Reserva de mercado, na figura de regulamentação profissional, suscita uma discussão acalorada já que de um lado estão os que lamentam uma pretensa desunião da classe (?) de outro os que não vislumbram a possibilidade de se abarcar toda a gama de atuação profissional, nessa lei de regulamentação profissional, e assim acabariam as possibilidades de inserção congeladas. Além de que há uma discussão embutida acerca dos benefícios ou não que essa reserva traria para a sociedade.
A questão dos professores é um debate em andamento desde a fundação da Comissão de Especialistas em Relações Internacionais da Sesu do MEC. E compete a esse ministério, dentro dos limites legais impostos pela autonomia universitária, definir os padrões e fiscalizar o cumprimento dos mesmos. Posso dizer que um equilíbrio entre professores vindos de outros campos e os com formação em relações internacionais é fundamental para uma formação sólida e é preciso, também, haver um predomínio desse segundo grupo. É um fator a ser observado e cobrado pelos estudantes.
A questão das ênfases é particulamente complexa para os que estão a decidir por uma carreira, por que para esses vestibulando a escolha por uma ênfase significa uma escolha vinculativa a um tipo de atuação. O que claro não é verdade.
A ênfase surge do pensamento que o problema de empregabilidade em relações internacionais deriva de uma falta de formação especifica, não é nociva a idéia de complementar o núcleo básico de formação acadêmica em relações internacionais com conhecimentos práticos como já observava em 1999 o diplomata e professor Paulo Roberto de Almeida:
“uma trading, por exemplo, ou seja, uma empresa de comércio exterior não se dispõe a contratar um profissional em virtude de um brilhante currículo acadêmico, mesmo se ele for egresso de uma conceituada faculdade pública. Ela é bem mais propensa a valorizar o conhecimento prático da nomenclatura aduaneira, da regulamentação de comércio exterior, das normas técnicas em vigor nos mercados estrangeiros”
Há, portanto, campo para conhecimentos específicos que são duramente conquistados não só na universidade, mas em estágios, cursos de curta duração.
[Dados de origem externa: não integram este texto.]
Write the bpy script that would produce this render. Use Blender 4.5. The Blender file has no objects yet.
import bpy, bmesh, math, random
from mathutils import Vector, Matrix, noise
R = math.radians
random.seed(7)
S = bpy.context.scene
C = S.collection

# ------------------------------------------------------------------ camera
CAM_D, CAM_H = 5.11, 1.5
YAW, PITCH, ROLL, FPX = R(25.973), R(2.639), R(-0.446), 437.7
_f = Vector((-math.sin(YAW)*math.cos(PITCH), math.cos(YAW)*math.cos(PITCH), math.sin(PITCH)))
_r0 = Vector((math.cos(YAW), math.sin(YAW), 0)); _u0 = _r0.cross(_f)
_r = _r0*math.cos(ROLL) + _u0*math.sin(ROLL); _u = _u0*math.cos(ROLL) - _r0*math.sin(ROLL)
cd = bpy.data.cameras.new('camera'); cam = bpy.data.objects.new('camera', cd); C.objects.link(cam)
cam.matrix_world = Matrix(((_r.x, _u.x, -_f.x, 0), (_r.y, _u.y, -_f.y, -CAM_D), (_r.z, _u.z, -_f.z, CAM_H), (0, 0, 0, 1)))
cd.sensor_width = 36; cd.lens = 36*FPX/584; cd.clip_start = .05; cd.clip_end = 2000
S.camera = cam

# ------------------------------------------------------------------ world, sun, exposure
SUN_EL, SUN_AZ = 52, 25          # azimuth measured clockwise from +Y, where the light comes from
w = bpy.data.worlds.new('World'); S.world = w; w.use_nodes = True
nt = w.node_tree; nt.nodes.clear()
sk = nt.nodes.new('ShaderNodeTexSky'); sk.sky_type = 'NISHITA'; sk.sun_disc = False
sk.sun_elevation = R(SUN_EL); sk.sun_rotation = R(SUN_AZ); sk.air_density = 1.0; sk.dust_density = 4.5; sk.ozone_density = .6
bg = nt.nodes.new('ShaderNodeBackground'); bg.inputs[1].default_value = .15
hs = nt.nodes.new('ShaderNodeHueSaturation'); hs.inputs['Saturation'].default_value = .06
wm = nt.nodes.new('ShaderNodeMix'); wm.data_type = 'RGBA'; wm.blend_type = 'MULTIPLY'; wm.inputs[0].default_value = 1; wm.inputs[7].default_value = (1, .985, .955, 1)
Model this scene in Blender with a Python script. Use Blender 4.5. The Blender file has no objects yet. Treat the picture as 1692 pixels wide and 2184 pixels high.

O que é maléfico é que em nome de dotar o aluno com esse conhecimento se prive o mesmo dos rigores de uma formação sólida no núcleo duro que consiste o campo das relações internacionais, sob pena de privá-lo de uma capacidade analítica que se espera que ele tenha em algum ponto de sua carreira.
Sei que há entre os estudantes de relações internacionais (não todos é verdade) uma aversão injustificada aos conhecimentos técnicos ligados ao comércio exterior, que nascem de uma visão de que esse campo não seria pertencente as relações internacionais. Uma besteira já que a experiência prática de lidar com entraves legais, procedimentais e negociais do comércio exterior ajuda em muito na construção de uma analise internacional, mais calcada na realidade.
A crise de identidade entre os graduandos e graduados em relações internacionais é um tema complexos de raízes diversas que não pesam sob as instituições de ensino superior e professores, mas tem sua raízes também no graduando ou graduado. Sei ficar a distribuir culpas, já que é mais eficaz que cada um faça sua própria analise sobre sua realidade e concepções.
A superação dessa crise envolve muitas etapas e não sei se possuo a receita para isso, mas posso propor que cada um de vocês que lê esse texto faça uma reflexão profunda acerca desses temas que podem até parecer um tanto abstratos e a partir disso possamos achar respostas para perguntas simples e incomodas como o que fazemos profissionalmente?